PARIS (Reuters) - Le principe du regroupement des détenus islamistes dans les prisons présente plus d'inconvénients que d'avantages, estime le Contrôleur général des lieux de privation de liberté (CGLPL), Adeline Hazan, dans un rapport publié mercredi.
Expérimenté depuis octobre 2014 à Fresnes (Val-de-Marne), le gouvernement a élargi en début d'année le programme à d'autres "unités dédiées" où les détenus radicalisés sont regroupés.
Cinq unités ont ainsi été ouvertes entre fin janvier et fin mars dans quatre établissements pénitentiaires.

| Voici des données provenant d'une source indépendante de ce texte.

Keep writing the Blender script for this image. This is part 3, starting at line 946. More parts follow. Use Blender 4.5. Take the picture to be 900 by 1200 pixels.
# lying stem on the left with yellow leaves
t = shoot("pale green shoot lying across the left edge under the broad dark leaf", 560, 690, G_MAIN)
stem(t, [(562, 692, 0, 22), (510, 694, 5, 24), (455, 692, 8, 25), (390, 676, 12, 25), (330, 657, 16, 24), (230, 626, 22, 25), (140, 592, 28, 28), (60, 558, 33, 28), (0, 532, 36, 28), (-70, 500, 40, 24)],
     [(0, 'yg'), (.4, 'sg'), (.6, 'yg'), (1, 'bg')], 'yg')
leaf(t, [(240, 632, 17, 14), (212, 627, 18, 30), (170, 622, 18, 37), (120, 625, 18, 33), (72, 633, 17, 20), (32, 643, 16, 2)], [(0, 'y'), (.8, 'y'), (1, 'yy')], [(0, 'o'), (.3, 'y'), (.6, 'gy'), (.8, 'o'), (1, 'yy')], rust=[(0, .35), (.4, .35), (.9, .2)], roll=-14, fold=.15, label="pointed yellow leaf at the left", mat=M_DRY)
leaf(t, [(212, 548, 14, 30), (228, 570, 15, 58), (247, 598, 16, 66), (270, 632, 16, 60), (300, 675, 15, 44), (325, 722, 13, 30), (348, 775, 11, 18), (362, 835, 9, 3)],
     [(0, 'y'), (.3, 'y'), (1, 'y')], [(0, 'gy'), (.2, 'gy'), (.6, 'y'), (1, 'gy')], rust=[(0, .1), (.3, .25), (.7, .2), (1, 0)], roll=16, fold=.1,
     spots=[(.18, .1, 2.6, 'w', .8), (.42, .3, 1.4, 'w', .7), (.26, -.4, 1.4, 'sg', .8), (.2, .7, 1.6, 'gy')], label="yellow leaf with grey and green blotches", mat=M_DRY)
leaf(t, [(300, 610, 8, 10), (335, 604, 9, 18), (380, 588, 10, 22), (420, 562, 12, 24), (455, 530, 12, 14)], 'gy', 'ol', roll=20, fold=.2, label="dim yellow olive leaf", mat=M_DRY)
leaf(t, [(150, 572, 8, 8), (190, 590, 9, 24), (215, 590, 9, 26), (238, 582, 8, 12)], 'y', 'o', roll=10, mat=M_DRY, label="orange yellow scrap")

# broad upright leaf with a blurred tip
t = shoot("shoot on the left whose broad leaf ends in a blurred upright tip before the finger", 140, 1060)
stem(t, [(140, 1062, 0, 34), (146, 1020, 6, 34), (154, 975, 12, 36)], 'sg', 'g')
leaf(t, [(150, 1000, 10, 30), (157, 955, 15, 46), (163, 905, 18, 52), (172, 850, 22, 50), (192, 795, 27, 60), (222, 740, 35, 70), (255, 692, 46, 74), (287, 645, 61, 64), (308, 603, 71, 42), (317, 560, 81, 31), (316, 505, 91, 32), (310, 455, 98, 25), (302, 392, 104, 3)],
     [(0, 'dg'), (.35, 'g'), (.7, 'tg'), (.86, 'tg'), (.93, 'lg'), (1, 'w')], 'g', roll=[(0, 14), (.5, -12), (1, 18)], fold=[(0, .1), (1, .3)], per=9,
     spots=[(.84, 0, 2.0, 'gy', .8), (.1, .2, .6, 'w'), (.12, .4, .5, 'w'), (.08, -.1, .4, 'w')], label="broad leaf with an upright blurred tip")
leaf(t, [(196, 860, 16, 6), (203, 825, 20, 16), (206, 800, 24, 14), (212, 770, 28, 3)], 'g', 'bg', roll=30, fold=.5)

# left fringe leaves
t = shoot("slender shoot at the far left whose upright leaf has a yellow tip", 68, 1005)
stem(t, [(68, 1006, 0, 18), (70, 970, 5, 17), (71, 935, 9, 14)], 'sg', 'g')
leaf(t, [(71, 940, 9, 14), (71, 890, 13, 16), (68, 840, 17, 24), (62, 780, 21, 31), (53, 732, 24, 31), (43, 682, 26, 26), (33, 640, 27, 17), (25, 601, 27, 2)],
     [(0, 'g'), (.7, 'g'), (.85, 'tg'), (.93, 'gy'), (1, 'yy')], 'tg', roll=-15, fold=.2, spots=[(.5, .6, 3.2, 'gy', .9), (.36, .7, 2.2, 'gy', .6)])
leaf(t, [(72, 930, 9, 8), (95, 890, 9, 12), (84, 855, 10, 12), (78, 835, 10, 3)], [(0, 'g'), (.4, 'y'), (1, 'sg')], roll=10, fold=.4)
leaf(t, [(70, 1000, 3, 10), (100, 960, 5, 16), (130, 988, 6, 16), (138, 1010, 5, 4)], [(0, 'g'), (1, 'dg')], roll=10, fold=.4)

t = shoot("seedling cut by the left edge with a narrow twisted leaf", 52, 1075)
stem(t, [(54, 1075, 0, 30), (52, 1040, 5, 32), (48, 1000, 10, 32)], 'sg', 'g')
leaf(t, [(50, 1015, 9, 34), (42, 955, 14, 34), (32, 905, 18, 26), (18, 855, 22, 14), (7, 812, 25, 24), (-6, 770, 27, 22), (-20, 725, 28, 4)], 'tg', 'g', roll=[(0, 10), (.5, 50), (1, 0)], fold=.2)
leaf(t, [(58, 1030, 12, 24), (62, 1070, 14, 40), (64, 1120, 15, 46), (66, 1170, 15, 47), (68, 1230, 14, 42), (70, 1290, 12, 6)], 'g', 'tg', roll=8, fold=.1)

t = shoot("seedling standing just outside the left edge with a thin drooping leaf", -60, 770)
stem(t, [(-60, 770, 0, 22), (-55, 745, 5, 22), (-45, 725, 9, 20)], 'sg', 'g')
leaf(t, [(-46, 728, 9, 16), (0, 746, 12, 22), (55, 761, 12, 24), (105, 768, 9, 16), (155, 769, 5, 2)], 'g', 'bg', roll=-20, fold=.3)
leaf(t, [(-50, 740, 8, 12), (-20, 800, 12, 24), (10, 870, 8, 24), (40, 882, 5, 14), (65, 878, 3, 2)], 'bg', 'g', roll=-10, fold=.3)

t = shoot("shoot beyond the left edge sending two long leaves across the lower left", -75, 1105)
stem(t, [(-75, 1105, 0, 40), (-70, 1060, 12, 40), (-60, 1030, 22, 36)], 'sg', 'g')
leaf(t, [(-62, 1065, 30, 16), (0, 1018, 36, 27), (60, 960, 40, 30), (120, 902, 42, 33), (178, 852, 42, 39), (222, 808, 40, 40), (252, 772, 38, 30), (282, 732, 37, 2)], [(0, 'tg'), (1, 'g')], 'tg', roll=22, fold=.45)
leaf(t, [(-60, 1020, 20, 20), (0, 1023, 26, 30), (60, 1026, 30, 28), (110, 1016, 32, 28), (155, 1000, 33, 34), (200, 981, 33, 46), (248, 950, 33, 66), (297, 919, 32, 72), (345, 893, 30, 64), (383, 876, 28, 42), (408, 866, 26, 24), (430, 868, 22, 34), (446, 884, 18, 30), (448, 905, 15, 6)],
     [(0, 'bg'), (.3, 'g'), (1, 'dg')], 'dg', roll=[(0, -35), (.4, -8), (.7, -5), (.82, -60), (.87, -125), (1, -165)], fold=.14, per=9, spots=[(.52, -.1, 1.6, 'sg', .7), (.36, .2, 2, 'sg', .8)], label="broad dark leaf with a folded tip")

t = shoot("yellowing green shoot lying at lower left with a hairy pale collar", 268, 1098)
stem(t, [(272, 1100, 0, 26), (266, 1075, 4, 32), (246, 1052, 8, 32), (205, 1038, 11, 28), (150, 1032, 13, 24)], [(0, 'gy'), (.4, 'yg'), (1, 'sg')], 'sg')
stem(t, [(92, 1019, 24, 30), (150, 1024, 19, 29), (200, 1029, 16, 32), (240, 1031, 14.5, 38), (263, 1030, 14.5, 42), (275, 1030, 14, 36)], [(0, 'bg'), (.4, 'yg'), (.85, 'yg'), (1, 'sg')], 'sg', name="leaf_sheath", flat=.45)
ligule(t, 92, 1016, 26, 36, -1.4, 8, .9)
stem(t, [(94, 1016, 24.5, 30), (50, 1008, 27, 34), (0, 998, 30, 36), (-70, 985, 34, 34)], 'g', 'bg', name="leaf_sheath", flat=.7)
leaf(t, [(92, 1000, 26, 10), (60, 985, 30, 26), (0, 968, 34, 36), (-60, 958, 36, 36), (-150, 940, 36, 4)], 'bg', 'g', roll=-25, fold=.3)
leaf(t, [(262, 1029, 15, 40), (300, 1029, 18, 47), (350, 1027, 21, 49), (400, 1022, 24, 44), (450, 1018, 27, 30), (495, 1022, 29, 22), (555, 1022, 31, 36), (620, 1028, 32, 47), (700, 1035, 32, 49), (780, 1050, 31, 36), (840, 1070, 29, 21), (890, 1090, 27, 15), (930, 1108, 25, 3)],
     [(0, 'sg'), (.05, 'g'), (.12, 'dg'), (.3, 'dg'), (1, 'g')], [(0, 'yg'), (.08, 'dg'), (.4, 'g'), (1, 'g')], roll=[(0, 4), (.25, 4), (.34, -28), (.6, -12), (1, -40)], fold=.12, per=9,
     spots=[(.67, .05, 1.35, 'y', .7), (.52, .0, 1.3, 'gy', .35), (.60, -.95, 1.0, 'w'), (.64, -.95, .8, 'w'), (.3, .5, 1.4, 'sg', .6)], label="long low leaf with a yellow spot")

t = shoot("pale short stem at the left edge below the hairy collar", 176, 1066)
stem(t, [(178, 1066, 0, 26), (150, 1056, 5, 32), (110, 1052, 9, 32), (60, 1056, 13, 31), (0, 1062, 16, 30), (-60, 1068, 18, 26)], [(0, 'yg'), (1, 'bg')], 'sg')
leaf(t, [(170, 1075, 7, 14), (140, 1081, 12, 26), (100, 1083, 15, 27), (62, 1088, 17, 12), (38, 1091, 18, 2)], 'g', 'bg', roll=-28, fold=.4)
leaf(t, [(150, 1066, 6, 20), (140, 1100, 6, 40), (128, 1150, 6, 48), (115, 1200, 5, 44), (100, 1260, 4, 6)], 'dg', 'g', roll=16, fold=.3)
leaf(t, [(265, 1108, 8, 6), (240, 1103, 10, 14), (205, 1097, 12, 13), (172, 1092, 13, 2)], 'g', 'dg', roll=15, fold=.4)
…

Elles accueillent à ce jour 64 personnes, en région parisienne et à Lille.
En juin 2015, Adeline Hazan avait déjà émis un avis défavorable à la généralisation de cette structure expérimentale qui divise, en France comme à l'étranger.
Un an plus tard, "aucune démonstration n'a été faite du caractère apaisant de ce choix sur le reste de la détention", juge-t-elle dans un nouveau rapport, établi à la suite d'une mission menée de février à mai à Fresnes, Lille-Annoeullin (Nord), Osny (Val-d'Oise) et Fleury-Mérogis (Essonne).
Dans ces établissements, trois contrôleurs ont rencontré 61 des 64 personnes placées, sur un effectif théorique de 117 places.
Alors que le placement dans ces unités dédiées devait concerner des personnes incarcérées pour des faits de terrorisme et des détenus repérés pour leur radicalisation, leur population est "exclusivement composée de personnes écrouées 'en lien avec une entreprise terroriste'", choisies en fonction de critères peu clairs, regrette le rapport.
URVOAS A UN MOIS POUR RÉPONDRE
Les magistrats antiterroristes "continuent de s'inquiéter des effets pervers du regroupement qui permettrait de nouer des solidarités, de reconstituer des réseaux, et laisserait toute latitude aux plus forts pour faire pression sur les plus vulnérables", souligne-t-il par ailleurs.
Un aumônier musulman entendu par les contrôleurs pointe également le risque "d'héroïsation", par les autres détenus, de ceux placés en unités dédiées.
Les avocats craignent quant à eux que le placement en unité dédiée constitue une forme de "pré-jugement" avant leur passage devant un tribunal correctionnel ou une cour d'assises, rapporte Adeline Hazan.
L'affectation est en effet liée au degré supposé d'ancrage de la personne dans un processus de radicalisation, le transfert vers Lille concernant par exemple les détenus les plus "durs".
En l'absence de définition claire des programmes à mettre en oeuvre, le CGLPL souligne par ailleurs la "disparité" - voire "l'improvisation" - qui existe, d'une unité à une autre, dans la prise en charge des détenus.
Le ministre de la Justice Jean-Jacques Urvoas a désormais un mois pour faire part de ses observations.
Mi-juin, il avait confié devant l'Assemblée nationale ne pas être en mesure de dire si le regroupement des islamistes en prison constituait à ses yeux une "bonne solution".
Les prisons françaises abritent quelque 1.400 radicaux, dont 300 qui ont "un lien avec le terrorisme", et 100 qui ont été condamnés, avait-il alors indiqué.